■ **Task prompt**
Return exactly and only these lines: the first of the listing through the one containing "rnd = random.Random(7)".

■ **Dataset section**
——

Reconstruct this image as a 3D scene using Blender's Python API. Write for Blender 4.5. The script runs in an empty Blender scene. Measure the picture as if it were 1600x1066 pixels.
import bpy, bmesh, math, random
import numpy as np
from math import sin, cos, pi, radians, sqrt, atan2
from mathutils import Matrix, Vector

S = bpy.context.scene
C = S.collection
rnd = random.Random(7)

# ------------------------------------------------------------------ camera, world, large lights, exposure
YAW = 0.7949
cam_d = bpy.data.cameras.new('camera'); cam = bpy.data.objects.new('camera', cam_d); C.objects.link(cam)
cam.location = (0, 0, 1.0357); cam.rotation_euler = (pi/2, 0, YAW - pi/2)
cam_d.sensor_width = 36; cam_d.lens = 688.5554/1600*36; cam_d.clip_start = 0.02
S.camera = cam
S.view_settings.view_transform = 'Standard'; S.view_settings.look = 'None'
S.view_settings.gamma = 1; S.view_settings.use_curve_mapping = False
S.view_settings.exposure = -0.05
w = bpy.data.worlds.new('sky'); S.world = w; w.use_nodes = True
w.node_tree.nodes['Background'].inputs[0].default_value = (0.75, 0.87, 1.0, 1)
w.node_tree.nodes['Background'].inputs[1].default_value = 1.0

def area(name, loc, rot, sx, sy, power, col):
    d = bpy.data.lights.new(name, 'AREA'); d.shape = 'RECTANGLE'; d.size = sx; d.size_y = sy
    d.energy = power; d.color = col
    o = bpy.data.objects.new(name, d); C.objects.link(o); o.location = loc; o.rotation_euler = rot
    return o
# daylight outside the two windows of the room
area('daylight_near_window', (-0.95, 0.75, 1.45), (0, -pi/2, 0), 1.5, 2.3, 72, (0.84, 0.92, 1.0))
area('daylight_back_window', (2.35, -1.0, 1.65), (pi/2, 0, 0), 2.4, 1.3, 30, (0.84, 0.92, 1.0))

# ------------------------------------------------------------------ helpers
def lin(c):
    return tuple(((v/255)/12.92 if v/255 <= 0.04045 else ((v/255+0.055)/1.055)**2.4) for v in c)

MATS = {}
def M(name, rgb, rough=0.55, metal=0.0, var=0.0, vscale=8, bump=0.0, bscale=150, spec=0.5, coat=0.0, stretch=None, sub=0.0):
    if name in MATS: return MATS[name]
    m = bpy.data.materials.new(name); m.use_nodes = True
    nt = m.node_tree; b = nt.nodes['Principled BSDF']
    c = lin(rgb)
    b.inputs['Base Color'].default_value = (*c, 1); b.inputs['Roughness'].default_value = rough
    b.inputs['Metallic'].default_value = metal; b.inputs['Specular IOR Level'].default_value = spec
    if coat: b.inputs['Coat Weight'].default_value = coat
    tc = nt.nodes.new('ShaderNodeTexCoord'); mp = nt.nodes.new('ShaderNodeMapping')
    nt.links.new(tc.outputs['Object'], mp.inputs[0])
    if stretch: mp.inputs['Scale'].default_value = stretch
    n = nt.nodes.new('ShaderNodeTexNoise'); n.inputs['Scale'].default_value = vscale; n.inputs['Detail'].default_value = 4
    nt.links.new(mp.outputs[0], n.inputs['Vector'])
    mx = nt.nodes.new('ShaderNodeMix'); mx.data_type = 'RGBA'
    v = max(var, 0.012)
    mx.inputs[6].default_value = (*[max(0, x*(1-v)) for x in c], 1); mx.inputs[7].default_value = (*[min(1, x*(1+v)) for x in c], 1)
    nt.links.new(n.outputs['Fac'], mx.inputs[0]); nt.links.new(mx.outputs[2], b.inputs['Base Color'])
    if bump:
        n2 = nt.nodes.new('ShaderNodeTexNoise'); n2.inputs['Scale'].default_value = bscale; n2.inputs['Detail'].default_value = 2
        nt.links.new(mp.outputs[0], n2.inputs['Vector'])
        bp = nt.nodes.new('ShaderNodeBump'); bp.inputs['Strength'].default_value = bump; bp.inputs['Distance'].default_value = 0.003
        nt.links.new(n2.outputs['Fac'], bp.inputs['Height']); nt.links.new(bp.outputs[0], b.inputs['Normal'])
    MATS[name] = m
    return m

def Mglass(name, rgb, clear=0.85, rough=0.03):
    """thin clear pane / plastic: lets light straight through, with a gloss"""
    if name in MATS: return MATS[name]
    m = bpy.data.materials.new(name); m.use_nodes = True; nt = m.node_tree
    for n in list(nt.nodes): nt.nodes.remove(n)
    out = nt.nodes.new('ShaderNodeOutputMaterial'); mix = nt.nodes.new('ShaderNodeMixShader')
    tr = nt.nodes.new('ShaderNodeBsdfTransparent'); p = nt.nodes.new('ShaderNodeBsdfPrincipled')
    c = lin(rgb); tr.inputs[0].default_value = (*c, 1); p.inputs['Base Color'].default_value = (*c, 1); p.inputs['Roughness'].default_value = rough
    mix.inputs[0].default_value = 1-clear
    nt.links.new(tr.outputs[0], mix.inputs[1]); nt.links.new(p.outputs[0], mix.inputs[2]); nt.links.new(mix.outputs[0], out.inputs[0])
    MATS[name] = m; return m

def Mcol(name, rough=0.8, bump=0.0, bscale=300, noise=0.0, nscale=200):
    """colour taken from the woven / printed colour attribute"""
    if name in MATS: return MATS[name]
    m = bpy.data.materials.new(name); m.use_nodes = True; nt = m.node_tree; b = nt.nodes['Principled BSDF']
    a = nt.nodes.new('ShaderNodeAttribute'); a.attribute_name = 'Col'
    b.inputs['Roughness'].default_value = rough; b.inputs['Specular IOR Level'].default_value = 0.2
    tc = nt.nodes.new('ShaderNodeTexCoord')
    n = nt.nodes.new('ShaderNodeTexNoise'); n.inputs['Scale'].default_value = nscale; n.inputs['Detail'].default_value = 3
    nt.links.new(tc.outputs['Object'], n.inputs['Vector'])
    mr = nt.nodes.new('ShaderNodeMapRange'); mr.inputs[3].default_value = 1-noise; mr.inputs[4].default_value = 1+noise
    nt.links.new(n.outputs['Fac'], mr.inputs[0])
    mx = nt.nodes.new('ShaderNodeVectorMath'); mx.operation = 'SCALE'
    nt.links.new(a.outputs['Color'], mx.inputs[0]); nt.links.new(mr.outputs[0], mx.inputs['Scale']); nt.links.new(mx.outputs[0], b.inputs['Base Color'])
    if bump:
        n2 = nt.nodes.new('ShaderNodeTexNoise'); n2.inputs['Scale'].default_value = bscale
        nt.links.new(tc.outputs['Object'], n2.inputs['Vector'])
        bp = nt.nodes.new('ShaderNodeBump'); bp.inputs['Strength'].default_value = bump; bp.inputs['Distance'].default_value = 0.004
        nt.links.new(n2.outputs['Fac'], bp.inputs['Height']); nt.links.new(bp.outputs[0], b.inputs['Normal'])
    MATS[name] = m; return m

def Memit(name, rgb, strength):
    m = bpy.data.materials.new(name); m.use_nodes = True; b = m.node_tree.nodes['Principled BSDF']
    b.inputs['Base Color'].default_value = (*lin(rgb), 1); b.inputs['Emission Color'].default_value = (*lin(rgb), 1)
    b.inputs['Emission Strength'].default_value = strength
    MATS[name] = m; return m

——

■ **Result of this task**
Reconstruct this image as a 3D scene using Blender's Python API. Write for Blender 4.5. The script runs in an empty Blender scene. Measure the picture as if it were 1600x1066 pixels.
import bpy, bmesh, math, random
import numpy as np
from math import sin, cos, pi, radians, sqrt, atan2
from mathutils import Matrix, Vector

S = bpy.context.scene
C = S.collection
rnd = random.Random(7)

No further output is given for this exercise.